» COLLECTED DATA
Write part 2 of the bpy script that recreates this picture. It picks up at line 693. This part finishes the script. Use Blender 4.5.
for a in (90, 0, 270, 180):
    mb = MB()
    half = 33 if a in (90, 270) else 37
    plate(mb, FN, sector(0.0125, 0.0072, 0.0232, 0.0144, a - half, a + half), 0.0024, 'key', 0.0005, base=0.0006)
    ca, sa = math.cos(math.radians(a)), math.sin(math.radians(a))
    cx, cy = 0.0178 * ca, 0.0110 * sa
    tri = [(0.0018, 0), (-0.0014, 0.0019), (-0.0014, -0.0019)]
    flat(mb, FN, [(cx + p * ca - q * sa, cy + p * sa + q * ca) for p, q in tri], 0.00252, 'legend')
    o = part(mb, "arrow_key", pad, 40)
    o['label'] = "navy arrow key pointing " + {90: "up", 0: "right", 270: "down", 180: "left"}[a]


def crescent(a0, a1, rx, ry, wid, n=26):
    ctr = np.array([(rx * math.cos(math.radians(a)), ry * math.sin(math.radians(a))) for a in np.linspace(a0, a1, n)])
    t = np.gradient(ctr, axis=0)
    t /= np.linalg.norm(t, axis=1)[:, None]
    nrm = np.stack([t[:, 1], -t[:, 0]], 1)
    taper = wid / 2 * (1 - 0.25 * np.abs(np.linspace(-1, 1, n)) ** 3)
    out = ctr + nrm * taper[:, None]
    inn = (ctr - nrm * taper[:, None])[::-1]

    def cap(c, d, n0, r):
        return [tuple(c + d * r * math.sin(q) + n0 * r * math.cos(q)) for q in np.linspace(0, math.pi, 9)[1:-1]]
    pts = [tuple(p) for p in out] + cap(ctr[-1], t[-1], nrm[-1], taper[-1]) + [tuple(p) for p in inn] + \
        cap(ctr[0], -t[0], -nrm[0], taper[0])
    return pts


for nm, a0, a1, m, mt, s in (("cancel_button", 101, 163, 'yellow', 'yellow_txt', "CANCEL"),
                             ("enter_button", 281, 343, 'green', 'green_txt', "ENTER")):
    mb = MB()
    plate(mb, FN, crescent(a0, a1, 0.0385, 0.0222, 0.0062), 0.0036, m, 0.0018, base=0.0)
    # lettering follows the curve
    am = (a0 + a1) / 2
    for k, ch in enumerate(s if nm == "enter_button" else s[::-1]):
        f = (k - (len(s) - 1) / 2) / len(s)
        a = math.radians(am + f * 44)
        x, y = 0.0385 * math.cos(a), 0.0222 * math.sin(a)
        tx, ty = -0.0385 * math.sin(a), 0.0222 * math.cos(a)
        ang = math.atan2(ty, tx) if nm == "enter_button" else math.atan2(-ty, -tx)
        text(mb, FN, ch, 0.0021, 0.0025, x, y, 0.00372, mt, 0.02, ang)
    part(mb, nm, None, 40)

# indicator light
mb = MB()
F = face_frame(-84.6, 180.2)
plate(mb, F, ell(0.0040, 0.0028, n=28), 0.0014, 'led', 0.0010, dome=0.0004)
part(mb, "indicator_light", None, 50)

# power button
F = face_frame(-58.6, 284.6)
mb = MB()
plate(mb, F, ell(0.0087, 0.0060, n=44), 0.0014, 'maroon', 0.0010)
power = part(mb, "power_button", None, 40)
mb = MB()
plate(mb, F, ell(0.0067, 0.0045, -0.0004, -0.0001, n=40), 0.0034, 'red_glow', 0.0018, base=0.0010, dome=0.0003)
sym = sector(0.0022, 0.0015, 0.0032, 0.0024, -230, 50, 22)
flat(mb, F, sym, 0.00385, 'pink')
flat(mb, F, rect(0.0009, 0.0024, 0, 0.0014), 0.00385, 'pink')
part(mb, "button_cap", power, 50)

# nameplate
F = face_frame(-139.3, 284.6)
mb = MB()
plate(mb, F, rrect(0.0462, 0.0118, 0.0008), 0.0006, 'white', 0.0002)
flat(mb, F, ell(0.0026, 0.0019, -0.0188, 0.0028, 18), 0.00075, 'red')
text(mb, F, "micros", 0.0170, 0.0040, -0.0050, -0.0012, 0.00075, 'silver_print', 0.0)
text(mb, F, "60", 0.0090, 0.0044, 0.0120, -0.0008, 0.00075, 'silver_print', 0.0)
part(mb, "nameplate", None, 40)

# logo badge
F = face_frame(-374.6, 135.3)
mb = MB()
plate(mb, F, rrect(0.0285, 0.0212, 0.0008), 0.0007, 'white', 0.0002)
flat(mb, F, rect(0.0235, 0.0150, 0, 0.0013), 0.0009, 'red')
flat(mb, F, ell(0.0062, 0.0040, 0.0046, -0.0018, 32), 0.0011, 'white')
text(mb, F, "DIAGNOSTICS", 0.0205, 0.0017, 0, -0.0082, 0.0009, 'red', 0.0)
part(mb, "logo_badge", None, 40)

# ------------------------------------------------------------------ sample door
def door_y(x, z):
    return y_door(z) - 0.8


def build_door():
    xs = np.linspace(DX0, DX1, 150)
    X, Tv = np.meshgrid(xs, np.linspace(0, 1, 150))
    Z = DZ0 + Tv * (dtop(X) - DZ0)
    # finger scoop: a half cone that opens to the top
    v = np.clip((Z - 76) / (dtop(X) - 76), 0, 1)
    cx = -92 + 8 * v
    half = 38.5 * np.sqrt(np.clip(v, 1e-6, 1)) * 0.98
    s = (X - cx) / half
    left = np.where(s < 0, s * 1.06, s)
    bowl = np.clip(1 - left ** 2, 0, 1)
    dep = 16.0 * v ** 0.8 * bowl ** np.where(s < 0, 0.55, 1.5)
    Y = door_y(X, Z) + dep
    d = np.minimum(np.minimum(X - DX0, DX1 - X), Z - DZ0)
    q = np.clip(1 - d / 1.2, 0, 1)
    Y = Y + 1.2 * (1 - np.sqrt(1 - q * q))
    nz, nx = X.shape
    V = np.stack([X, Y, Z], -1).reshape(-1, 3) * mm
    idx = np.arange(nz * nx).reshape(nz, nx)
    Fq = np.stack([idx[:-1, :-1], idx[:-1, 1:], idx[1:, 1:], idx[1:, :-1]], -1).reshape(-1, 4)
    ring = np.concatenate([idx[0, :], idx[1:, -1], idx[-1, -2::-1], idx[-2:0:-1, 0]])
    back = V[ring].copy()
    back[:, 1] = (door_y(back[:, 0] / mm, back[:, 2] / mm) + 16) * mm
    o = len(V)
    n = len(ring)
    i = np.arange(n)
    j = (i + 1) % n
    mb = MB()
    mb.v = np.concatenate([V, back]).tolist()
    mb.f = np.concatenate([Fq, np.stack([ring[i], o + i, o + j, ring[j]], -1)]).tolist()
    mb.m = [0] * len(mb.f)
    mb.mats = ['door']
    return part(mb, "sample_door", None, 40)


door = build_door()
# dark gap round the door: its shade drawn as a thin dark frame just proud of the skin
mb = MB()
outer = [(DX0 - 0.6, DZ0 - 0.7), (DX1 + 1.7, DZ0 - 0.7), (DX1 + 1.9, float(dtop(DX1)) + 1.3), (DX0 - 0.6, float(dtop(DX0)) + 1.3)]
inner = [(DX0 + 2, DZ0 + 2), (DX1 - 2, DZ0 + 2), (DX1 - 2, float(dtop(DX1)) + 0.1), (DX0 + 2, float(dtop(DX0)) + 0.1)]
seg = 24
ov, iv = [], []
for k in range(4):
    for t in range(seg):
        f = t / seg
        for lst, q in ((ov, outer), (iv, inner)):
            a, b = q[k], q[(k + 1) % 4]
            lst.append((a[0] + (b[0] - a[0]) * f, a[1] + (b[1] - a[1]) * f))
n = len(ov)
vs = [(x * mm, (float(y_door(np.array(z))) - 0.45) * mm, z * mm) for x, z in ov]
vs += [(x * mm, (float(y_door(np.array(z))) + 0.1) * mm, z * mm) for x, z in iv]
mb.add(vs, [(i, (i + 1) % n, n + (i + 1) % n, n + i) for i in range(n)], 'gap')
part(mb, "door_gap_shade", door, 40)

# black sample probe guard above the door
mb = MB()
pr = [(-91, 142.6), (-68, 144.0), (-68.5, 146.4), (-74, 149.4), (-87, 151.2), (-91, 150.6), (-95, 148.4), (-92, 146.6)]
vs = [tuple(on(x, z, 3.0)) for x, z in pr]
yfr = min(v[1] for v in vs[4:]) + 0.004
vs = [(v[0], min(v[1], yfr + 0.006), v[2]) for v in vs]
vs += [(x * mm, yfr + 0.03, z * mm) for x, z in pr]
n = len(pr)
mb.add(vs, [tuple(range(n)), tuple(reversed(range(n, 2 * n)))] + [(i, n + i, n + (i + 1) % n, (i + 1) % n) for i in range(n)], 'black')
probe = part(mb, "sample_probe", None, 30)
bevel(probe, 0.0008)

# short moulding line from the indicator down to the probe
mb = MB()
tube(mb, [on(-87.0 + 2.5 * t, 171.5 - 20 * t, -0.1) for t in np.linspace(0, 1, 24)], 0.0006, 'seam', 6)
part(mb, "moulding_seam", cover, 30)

» EXERCISE INSTRUCTIONS
Return exactly the lines from the beginning of the data above through the one containing "inn = (ctr - nrm * taper[:, None])[::-1]", please. Include both end lines and add nothing else.

» EXPECTED ANSWER
Write part 2 of the bpy script that recreates this picture. It picks up at line 693. This part finishes the script. Use Blender 4.5.
for a in (90, 0, 270, 180):
    mb = MB()
    half = 33 if a in (90, 270) else 37
    plate(mb, FN, sector(0.0125, 0.0072, 0.0232, 0.0144, a - half, a + half), 0.0024, 'key', 0.0005, base=0.0006)
    ca, sa = math.cos(math.radians(a)), math.sin(math.radians(a))
    cx, cy = 0.0178 * ca, 0.0110 * sa
    tri = [(0.0018, 0), (-0.0014, 0.0019), (-0.0014, -0.0019)]
    flat(mb, FN, [(cx + p * ca - q * sa, cy + p * sa + q * ca) for p, q in tri], 0.00252, 'legend')
    o = part(mb, "arrow_key", pad, 40)
    o['label'] = "navy arrow key pointing " + {90: "up", 0: "right", 270: "down", 180: "left"}[a]


def crescent(a0, a1, rx, ry, wid, n=26):
    ctr = np.array([(rx * math.cos(math.radians(a)), ry * math.sin(math.radians(a))) for a in np.linspace(a0, a1, n)])
    t = np.gradient(ctr, axis=0)
    t /= np.linalg.norm(t, axis=1)[:, None]
    nrm = np.stack([t[:, 1], -t[:, 0]], 1)
    taper = wid / 2 * (1 - 0.25 * np.abs(np.linspace(-1, 1, n)) ** 3)
    out = ctr + nrm * taper[:, None]
    inn = (ctr - nrm * taper[:, None])[::-1]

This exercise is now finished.